Интересно окончание протокола: «Спустя 3—4 дня ко мне на квартиру позвонила сестра Ивасюка и, рассказав, что Володя несколько дней отсутствует дома, спросила, не было ли поведение брата в Хмельницком странным. [выделено мною – прим. А.Р.] Я ей ответил, что в [его] поведении никаких странностей не замечал. После этого я с сестрой Ивасюка не встречался и ни о чём не разговаривал. Какова причина смерти Владимира Ивасюка мне неведомо.»
То, что Ивасюк, находясь в Хмельницком, узнал о своём невыдвижении на республиканский конкурс им. Островского, новостью не является. Это стало ясно ещё по результатам расследования, проведенного летом 1979 г Гнативом, о чём в своём месте было написано. Скорик фактически подтвердил известное ранее, так что не эта деталь представляется в его показаниях действительно важной.
Обращает на себя внимание звонок сестры Ивасюка по домашнему телефону Скорика. Дело, разумеется, не в том, что таковой звонок опровергает слова Мирослава Михайловича будто тот «в личных дружеских отношениях» с Ивасюком никогда не находился. По-видимому, находился, хотя и пожелал сие во время допроса не признать. И не в том, что Галина Ивасюк решила позвонить Скорику – это-то как раз выглядит оправданным и логичным во всех отношениях. Интересно то, что сестра спросила именно о странностях поведения брата. Согласитесь, это не самый очевидный вопрос в той ситуации.
Логичнее было бы спросить о возможных конфликтах Владимира во время пребывания в Хмельницком… о неприятных или досадных происшествиях… о подозрительных знакомствах, наконец! Когда у человека стабильное и адекватное поведение спрашивать о возможных странностях никому в голову не придёт – такой вопрос бессодержателен и просто неуместен. Но если родная сестра напрямую задала подобный вопрос совершенно постороннему человеку, стало быть, у неё имелись основания ожидать, что некие странности в поведении Владимира могли обратить на себя внимание окружающих. Что это за основания, мы не знаем. Родители композитора не пожелали откровенно высказаться на сей счёт во время допросов. Но их нежелание быть искренними никого обмануть не могло – ни следствие в 1979 г, ни тех, кто читает эти строки спустя десятилетия.

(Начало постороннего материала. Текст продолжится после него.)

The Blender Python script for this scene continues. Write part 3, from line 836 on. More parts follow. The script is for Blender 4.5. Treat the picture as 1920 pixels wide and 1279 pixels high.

26 ноября из городской прокуратуры Ровно в адрес Львовской облпрокуратуры фельдпочтой было отправлено письмо, в котором содержались документы, собранные в рамках исполнения поручения, данного в рамках возобновленного расследования смерти Ивасюка. Речь идёт о допросах возможных свидетелей появления Ивасюка в Ровно, якобы имевшего место 3 мая, когда композитора увидела рядом с местным автовокзалом Светлана Прымачок. 29 ноября отправление было учтено канцелярией облпрокуратуры и документы попали к следователю Шимчуку.
Ковальчук Екатерина Сидоровна, кассир автовокзала в г. Ровно, на допросе в прокуратуре показала следующее: «3 мая 1979 г я работала с 5 часов утра до 20 часов 30 минут. Композитора Ивасюка я в лицо не знала. На автовокзале я его не видела. Каких-либо разговоров с упоминанием фамилии Ивасюка я не слыхала в тот день. О смерти Ивасюка я узнала из разговоров [, ходивших] по городу. Подробностей я никаких не знаю. Больше по этому вопросу ничего пояснить не могу.»